Thought Leadership


The right balance-
Successfully offshoring IT services requires an integrated approach

In any discussion about the outsourcing of IT services, it's likely that the subject of offshoring is going to crop up sooner or later. There is now a general awareness – not just among IT professionals and business people but also the general public – that it is possible and often desirable to base certain services in another country.

What is often less well understood is that offshoring is not necessarily a simple process and needs to be considered as part of an overall service delivery package. That's why, at Digica, we prefer to use the term 'right-shoring'. This more accurately reflects the process of matching the customer's needs with a solution based on the skills and capabilities available from specific locations – whether they are in the UK or in another country.

This is a crucial point because it is the integration of both onshore and offshore capabilities that determine the effectiveness of the solution for any given customer. To understand this fully, however, you have to consider how offshoring itself has evolved.

 

Development of offshoring
Initially, offshoring emerged as a solution to a shortage of application development capabilities in the UK. It was a fairly easy task to create a set of specifications, send them to somewhere like India where the application would be coded and returned for testing and implementation. It was, therefore, project-driven rather than service-driven and could be regarded effectively as a kind of 'black box' approach. Reducing costs was a major incentive for using this approach.


Of course, with the growth of advanced skills in the offshore development centres, it became apparent that the same people who were producing the applications also had the skills required to manage them. So the next stage of offshoring   was applications support.


That was a significant step because it moved the whole area from short-term project provision to long-term service provision. And that means that the company providing the outsourced service has to consider very carefully how it delivers that service to a customer in the UK.


We see that even more clearly in the third stage of offshoring's evolution, enabled by the development of technology, which involves the outsourcing of business processes. This builds on application management, extending the service to clerical functions, back-office operations – indeed, anything that is process-driven. After all, why pay high prices for back-office operations when they can be obtained at a lower price point?


The most recent development is offshore infrastructure management. Again, technology has advanced sufficiently that there is no reason why your datacentre, for example, should not be managed from just about anywhere. At Digica, for example, we have datacentres in Leeds, Nottingham and Warrington, but we have people that operate and manage those datacentres from a number of locations, including our base in South Africa.

 

The right mix
While none of this presents significant technical difficulties, there are other important considerations. For example, this kind of service provision will include customer-facing elements. And while the management of a datacentre can be carried out from anywhere, the physical location of the datacentre itself involves other factors, including political and legal issues. It's worth looking at these two examples in a little more depth, because they illustrate how the proper integration of both onshore and offshore elements is so important.


In terms of where the actual physical resources, such as datacentres, reside, much of that is determined by the customer's preferences and obligations. For a local council, for example, there would be  political problems with storing data about their citizens on computers located abroad, and companies in the financial services markets are subject to legal restrictions that would make this impossible.

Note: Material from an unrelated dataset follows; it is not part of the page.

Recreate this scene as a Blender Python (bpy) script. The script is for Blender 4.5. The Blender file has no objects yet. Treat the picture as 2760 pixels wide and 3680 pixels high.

There are cultural issues to consider when providing any service that interfaces directly with the customer's staff. In ensuring a high level of service, it helps enormously if the customer's end users and the service supplier's staff share not just a common language but attitudes and approaches to areas such as business culture. It also helps if everyone concerned is in a similar time zone.


When we design a service, for example, the client management team, which interfaces directly with the client, is generally in the UK. While it's possible that the customer might end up talking to an engineer in, say, South Africa, the initial call is to someone in the UK. In effect, we create virtual teams where the escalation to offshore capabilities is usually transparent to the end user. That also allows us to dynamically shift the workload between onshore and offshore centres in response to issues such as unscheduled increases in the workload, staff sickness and so on – all managed by us while the customer experiences a consistently high level of service.

 

Choosing the right partner
That brings us on to the key questions for any company looking to outsource IT services which may contain an offshoring element – what do you want to achieve and how do you achieve it?


No-one goes shopping for an 'offshore' solution per se. In fact, if a customer came to us and said they were looking for an offshore solution, the chances are that they arrived at that idea by the wrong route. Their chief motivation would almost certainly have been simple cost saving, but there's a lot more to offshoring than that.


As we've seen, placing some or all of an outsourced services operation overseas allows you to take advantage of concentrations of skills and capabilities that have been developed in places such as – in Digica's case – Cape Town. So the first question you should ask of yourself is what kind of service you need and then who can provide that service to the level – and, yes, price – that you require.


If that the solution that your chosen supplier provides includes an offshore element, there are further useful questions you can ask, such as who shoulders the overhead and risk of integrating the various onshore and offshore components into the service that is being delivered. Does the supplier have an end-to-end accredited process that covers areas such as security and data protection? And what capabilities do they have which will guarantee the service continues to be delivered to the agreed levels if, for any reason, the offshore resources should become unavailable.

 

In the end, what you're looking for is a flexible and robust delivery model that integrates the onshore and offshore capabilities in a seamless way so that you, as the client, do not have to manage or intervene to get things done.